Crunching the numbers
Armstrong says his research team gathered biomass samples to calculate cover crop nitrogen uptake and soil samples at different depths to determine spring ammonium and nitrate levels. They also pulled and tracked tile nitrate samples from both watersheds.
Armstrong notes cover crops, and the species of cover crops, impact nitrate and ammonium levels in the spring. “A cover crop that winter terminates results in a greater percentage of soil nitrates relative to ammonium due to greater time for residue to decompose,” says Armstrong. “A winter hardy cover crop that is terminated in the spring results in a greater percentage of soil ammonium relative to nitrates, due to less decomposition time.” The research group also found fall cover crop growth was greater in soybean residue relative to corn residue, due to less shading.

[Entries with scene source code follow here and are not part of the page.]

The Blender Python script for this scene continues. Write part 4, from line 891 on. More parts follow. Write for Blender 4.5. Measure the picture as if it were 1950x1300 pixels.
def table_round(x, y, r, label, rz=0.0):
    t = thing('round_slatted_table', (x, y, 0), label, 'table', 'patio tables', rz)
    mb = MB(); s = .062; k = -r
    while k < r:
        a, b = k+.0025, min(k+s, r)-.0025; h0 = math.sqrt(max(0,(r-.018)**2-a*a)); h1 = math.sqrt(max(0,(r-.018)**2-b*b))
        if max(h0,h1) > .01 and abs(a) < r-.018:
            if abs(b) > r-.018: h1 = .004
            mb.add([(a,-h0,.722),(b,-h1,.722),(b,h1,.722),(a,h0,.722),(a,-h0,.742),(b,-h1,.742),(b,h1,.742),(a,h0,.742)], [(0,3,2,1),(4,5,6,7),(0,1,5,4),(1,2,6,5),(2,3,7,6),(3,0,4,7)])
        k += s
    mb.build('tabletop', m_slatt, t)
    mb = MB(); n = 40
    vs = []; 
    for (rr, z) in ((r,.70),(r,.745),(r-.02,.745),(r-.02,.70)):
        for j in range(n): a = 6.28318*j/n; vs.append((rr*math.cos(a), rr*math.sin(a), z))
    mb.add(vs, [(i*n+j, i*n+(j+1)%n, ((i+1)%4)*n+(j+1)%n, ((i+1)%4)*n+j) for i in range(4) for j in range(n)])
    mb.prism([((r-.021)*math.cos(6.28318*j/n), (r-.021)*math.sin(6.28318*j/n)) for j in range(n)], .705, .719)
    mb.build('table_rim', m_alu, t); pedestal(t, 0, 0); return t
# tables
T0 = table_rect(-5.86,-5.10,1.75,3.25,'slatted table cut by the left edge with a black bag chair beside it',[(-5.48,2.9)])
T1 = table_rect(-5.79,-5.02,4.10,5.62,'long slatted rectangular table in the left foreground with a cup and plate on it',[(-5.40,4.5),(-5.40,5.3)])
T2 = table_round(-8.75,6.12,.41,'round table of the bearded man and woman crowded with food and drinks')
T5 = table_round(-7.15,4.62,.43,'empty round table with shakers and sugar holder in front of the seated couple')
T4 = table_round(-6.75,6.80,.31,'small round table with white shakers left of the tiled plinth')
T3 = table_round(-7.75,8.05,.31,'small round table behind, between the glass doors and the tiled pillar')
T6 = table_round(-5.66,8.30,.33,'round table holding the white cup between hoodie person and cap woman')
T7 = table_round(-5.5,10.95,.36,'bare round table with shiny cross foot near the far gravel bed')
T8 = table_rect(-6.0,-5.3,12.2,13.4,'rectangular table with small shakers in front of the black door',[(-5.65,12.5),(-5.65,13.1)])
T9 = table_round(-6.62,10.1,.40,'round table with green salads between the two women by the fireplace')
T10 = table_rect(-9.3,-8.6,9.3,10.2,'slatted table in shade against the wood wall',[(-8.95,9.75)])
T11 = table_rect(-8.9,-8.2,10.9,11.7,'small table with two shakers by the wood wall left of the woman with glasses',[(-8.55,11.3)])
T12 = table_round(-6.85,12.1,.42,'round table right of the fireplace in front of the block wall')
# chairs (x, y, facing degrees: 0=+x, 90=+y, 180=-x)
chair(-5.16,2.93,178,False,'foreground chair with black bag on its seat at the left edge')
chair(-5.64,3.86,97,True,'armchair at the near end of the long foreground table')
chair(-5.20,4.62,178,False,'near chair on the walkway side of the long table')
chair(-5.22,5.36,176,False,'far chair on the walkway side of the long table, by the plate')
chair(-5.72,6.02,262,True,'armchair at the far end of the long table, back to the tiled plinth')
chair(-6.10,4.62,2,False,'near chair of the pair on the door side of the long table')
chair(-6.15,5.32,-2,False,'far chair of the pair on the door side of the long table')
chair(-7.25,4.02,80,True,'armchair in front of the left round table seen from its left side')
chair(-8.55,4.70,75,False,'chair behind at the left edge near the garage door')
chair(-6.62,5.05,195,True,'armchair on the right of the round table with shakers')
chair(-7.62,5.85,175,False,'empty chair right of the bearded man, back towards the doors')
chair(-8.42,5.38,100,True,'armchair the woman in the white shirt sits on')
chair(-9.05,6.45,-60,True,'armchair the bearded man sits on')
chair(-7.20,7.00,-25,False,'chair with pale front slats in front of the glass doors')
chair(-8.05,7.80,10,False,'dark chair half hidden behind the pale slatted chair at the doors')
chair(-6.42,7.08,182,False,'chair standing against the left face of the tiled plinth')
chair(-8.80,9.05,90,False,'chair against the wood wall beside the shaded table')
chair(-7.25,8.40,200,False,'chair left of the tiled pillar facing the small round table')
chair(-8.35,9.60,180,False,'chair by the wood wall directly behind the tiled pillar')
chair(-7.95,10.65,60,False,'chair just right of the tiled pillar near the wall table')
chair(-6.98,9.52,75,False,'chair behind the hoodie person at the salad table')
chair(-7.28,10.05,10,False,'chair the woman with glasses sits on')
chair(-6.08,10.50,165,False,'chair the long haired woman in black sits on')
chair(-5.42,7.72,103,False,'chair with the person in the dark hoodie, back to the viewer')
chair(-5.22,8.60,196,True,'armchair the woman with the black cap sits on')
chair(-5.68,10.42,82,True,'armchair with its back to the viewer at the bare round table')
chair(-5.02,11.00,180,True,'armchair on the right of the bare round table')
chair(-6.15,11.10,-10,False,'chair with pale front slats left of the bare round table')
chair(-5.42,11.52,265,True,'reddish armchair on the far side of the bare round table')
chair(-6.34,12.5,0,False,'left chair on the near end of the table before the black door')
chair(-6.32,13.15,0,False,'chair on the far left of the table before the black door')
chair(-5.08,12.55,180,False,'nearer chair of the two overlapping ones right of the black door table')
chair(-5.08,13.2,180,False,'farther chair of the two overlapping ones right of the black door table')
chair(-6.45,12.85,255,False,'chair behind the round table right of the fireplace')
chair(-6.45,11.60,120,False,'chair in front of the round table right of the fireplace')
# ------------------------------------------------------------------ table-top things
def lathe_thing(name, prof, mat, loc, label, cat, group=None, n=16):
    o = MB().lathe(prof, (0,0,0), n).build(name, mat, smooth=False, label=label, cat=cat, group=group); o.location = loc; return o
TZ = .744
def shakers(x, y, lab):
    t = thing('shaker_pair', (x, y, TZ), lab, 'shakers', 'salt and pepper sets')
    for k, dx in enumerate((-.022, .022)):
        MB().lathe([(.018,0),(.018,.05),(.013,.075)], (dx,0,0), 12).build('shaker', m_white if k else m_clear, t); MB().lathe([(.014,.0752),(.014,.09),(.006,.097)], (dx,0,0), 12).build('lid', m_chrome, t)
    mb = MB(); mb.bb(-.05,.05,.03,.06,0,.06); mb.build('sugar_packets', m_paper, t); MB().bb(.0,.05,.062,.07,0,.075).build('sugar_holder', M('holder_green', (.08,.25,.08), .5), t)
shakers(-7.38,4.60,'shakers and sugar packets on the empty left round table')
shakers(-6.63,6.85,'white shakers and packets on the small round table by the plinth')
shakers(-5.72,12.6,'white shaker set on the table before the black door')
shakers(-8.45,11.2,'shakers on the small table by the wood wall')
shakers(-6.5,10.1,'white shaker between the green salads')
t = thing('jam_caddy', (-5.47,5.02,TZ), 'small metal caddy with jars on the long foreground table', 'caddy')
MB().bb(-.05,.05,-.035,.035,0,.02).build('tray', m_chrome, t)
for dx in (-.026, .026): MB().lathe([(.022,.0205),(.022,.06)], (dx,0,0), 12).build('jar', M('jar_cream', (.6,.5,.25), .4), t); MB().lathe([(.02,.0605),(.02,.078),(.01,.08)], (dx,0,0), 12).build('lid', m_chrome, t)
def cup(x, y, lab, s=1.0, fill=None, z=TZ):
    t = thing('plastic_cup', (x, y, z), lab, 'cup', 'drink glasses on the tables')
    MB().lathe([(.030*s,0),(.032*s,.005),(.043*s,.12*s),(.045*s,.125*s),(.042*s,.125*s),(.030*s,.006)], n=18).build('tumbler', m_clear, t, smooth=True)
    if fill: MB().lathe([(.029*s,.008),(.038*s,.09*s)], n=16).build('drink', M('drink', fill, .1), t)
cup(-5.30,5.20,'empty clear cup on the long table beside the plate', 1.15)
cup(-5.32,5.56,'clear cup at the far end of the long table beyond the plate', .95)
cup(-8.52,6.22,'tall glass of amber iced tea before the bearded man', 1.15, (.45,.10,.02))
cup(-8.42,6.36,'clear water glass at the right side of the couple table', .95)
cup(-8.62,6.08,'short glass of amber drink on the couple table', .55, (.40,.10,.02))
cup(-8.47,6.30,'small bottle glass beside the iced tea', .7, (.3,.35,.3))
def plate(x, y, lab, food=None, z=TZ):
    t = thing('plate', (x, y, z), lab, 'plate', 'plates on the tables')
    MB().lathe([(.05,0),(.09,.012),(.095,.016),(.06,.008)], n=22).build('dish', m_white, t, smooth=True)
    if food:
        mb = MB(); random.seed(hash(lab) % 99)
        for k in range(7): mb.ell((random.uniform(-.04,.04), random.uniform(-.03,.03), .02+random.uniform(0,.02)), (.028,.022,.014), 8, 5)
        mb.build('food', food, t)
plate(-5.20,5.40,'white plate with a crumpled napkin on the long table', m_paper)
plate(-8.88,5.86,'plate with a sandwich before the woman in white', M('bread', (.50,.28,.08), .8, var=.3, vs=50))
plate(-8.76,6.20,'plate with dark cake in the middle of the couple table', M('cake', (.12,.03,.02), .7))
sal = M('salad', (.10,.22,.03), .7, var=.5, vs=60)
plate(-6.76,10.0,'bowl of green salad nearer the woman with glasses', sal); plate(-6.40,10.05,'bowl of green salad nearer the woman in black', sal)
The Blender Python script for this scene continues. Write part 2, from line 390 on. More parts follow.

“It may not work this beautifully every year,” Armstrong notes. “This was a great year for cover crops with timely rainfall, high growing degree days in the fall and spring, and a warm and wet winter.”
Armstrong says overall, cover crops show “great potential” for protecting water quality on a watershed scale.
BELOW THE REDLINE: Armstrong says the treatment watershed (left), with cover crops in nearly 50% of the acres, kept nitrate levels from spiking above Environmental Protection Agency’s standard more often than the control watershed.